** begin DATA EXCERPT **

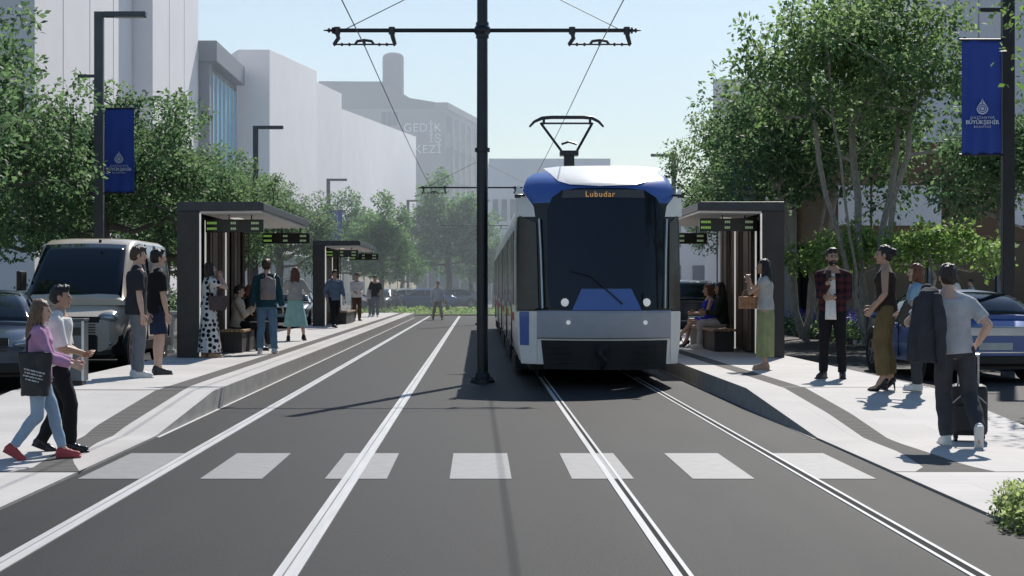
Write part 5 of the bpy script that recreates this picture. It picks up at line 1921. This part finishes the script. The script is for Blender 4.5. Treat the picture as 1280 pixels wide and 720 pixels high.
# ------------------------------------------------------------------ vegetation
def leaf_mat(name, dark, light, trans=.35, rough=.45):
    m = bpy.data.materials.new(name)
    m.use_nodes = True
    nt = m.node_tree
    b = nt.nodes['Principled BSDF']
    out = nt.nodes['Material Output']
    at_ = nt.nodes.new('ShaderNodeAttribute'); at_.attribute_name = 'tint'
    rp = nt.nodes.new('ShaderNodeValToRGB')
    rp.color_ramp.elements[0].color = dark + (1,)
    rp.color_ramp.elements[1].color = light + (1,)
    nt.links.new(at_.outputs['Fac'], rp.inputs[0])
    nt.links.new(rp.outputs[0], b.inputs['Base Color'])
    b.inputs['Roughness'].default_value = rough
    b.inputs['Specular IOR Level'].default_value = .35
    tr = nt.nodes.new('ShaderNodeBsdfTranslucent')
    hs = nt.nodes.new('ShaderNodeHueSaturation'); hs.inputs['Value'].default_value = 1.95; hs.inputs['Saturation'].default_value = 1.1
    hs.inputs['Hue'].default_value = .495
    nt.links.new(rp.outputs[0], hs.inputs['Color']); nt.links.new(hs.outputs[0], tr.inputs['Color'])
    mx = nt.nodes.new('ShaderNodeMixShader'); mx.inputs[0].default_value = trans
    nt.links.new(b.outputs[0], mx.inputs[1]); nt.links.new(tr.outputs[0], mx.inputs[2])
    nt.links.new(mx.outputs[0], out.inputs['Surface'])
    return m


L_dark = leaf_mat('leaf_dark', (.032, .068, .036), (.15, .225, .105), .55, .55)
L_mid = leaf_mat('leaf_mid', (.036, .078, .036), (.20, .28, .12), .58, .55)
L_lite = leaf_mat('leaf_light', (.06, .115, .035), (.22, .32, .11), .5, .55)
L_far = leaf_mat('leaf_far', (.05, .11, .05), (.15, .25, .10), .5, .6)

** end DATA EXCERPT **

Copy every line above word for word and exclude the pictures.

Write part 5 of the bpy script that recreates this picture. It picks up at line 1921. This part finishes the script. The script is for Blender 4.5. Treat the picture as 1280 pixels wide and 720 pixels high.
# ------------------------------------------------------------------ vegetation
def leaf_mat(name, dark, light, trans=.35, rough=.45):
    m = bpy.data.materials.new(name)
    m.use_nodes = True
    nt = m.node_tree
    b = nt.nodes['Principled BSDF']
    out = nt.nodes['Material Output']
    at_ = nt.nodes.new('ShaderNodeAttribute'); at_.attribute_name = 'tint'
    rp = nt.nodes.new('ShaderNodeValToRGB')
    rp.color_ramp.elements[0].color = dark + (1,)
    rp.color_ramp.elements[1].color = light + (1,)
    nt.links.new(at_.outputs['Fac'], rp.inputs[0])
    nt.links.new(rp.outputs[0], b.inputs['Base Color'])
    b.inputs['Roughness'].default_value = rough
    b.inputs['Specular IOR Level'].default_value = .35
    tr = nt.nodes.new('ShaderNodeBsdfTranslucent')
    hs = nt.nodes.new('ShaderNodeHueSaturation'); hs.inputs['Value'].default_value = 1.95; hs.inputs['Saturation'].default_value = 1.1
    hs.inputs['Hue'].default_value = .495
    nt.links.new(rp.outputs[0], hs.inputs['Color']); nt.links.new(hs.outputs[0], tr.inputs['Color'])
    mx = nt.nodes.new('ShaderNodeMixShader'); mx.inputs[0].default_value = trans
    nt.links.new(b.outputs[0], mx.inputs[1]); nt.links.new(tr.outputs[0], mx.inputs[2])
    nt.links.new(mx.outputs[0], out.inputs['Surface'])
    return m


L_dark = leaf_mat('leaf_dark', (.032, .068, .036), (.15, .225, .105), .55, .55)
L_mid = leaf_mat('leaf_mid', (.036, .078, .036), (.20, .28, .12), .58, .55)
L_lite = leaf_mat('leaf_light', (.06, .115, .035), (.22, .32, .11), .5, .55)
L_far = leaf_mat('leaf_far', (.05, .11, .05), (.15, .25, .10), .5, .6)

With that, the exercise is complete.